Jakarta, FORTUNE - PT Tata Metal Lestari mengekspor 10.000 baja lapis ke pasar Amerika Serikat (AS) senilai US$12,6 juta atau sekitar Rp205,44 miliar. Sepanjang 2025, perusahaan telah mengapalkan empat kali dengan target ekspor mencapai 69.000 ton, naik 133 persen dibandingkan realisasi tahun 2024.
Menteri Perindustrian Agus Gumiwang Kartasasmita menyatakan, industri baja nasional terus menunjukkan ketangguhannya di tengah tantangan global. Peluang ekspor semakin terbuka lebar seiring dengan kebijakan pembatasan perdagangan di antara para pemain utama global, termasuk Amerika Serikat (AS) yang menerapkan tarif tinggi terhadap produk baja berdasarkan Section 232.
Meskipun tarif impor baja di AS mencapai 50 persen, lebih tinggi dibandingkan tarif produk lainnya yang terkena 19 persen, AS tetap bergantung pada impor untuk memenuhi kebutuhan baja lapisnya.

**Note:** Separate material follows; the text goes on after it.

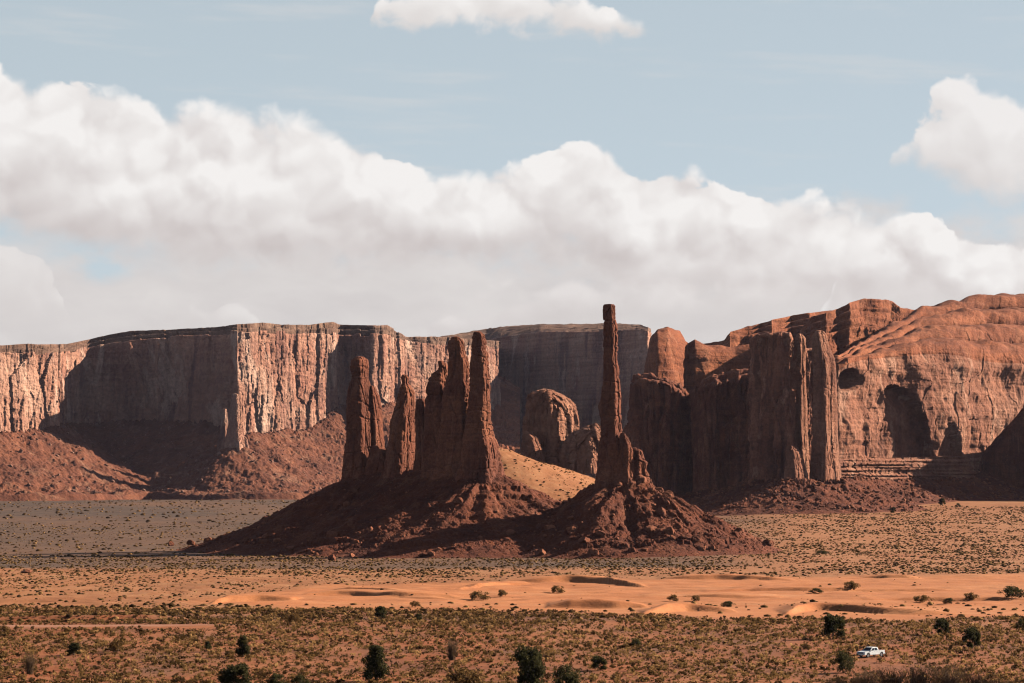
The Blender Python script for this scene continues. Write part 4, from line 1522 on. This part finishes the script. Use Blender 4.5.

“Untuk meningkatkan daya saing, para pelaku industri nasional harus bisa lebih efisien dalam proses produksinya sehingga nilai tambah produk yang dihasilkan menjadi lebih tinggi,” kata Agus dalam keterangan tertulis dikutip Selasa (22/7).
Menurutnya, industri nasional perlu mengoptimalkan ekspor produknya ke pasar Amerika guna memanfaatkan tarif bea masuk yang rendah bagi Indonesia dibanding negara lain. Saat ini, ekspor menjadi satu mesin ekonomi yang diandalkan dalam memacu perekonomian nasional. Tidak hanya dari segi nilai, tetapi juga volume barang yang diekspor terus meningkat. Artinya, produksi dan logistik benar-benar bergerak.
“Ada empat mesin utama yang menggerakkan ekonomi Indonesia, yaitu konsumsi rumah tangga, belanja pemerintah, investasi, dan net ekspor. Dari keempat mesin tersebut, saat ini kinerja ekspor yang masih melaju kencang,” ungkapnya.
Oleh karena itu, kebijakan hilirisasi industri perlu konsisten untuk terus dijalankan dalam menciptakan produk turunan yang bernilai tambah tinggi. Ini juga menjadi peluang bagi pelaku industri untuk mengisi produk hilir ke pasar ekspor, termasuk ke Amerika Serikat.
Namun demikian, Menperin juga mengingatkan, potensi pasar dalam negeri masih sangat besar. “Sebesar 80 persen output dari industri manufaktur kita untuk memenuhi kebutuhan pasar domestik, dan ini yang perlu kita jaga dari serbuan produk impor,” ujar dia.
Ia mengapresiasi langkah PT Tata Metal Lestari yang mampu menembus pasar ekspor AS di tengah kebijakan proteksionis yang ketat, mencerminkan kemampuan industri manufaktur Indonesia dalam menghasilkan produk berstandar global.
“Capaian ini sekaligus membantah pendapat bahwa Indonesia sedang dalam fase deindustrialisasi, karena aktivitas industri masih berjalan baik hingga mereka aktif untuk memperluas pasarnya,” ujarnya.
Ekspor PT TML ke Amerika Serikat dan Kanada, telah dilakukan secara berkelanjutan sejak Oktober 2024. Ini membuktikan bahwa produk baja Indonesia dipercaya dan diterima di pasar global, bahkan di tengah dinamika kebijakan perdagangan yang terus berubah.
“Kami juga mengapresiasi PT TML sebagai salah satu perusahaan yang patuh terhadap upaya pemberlakukan SNI,”kata Agus.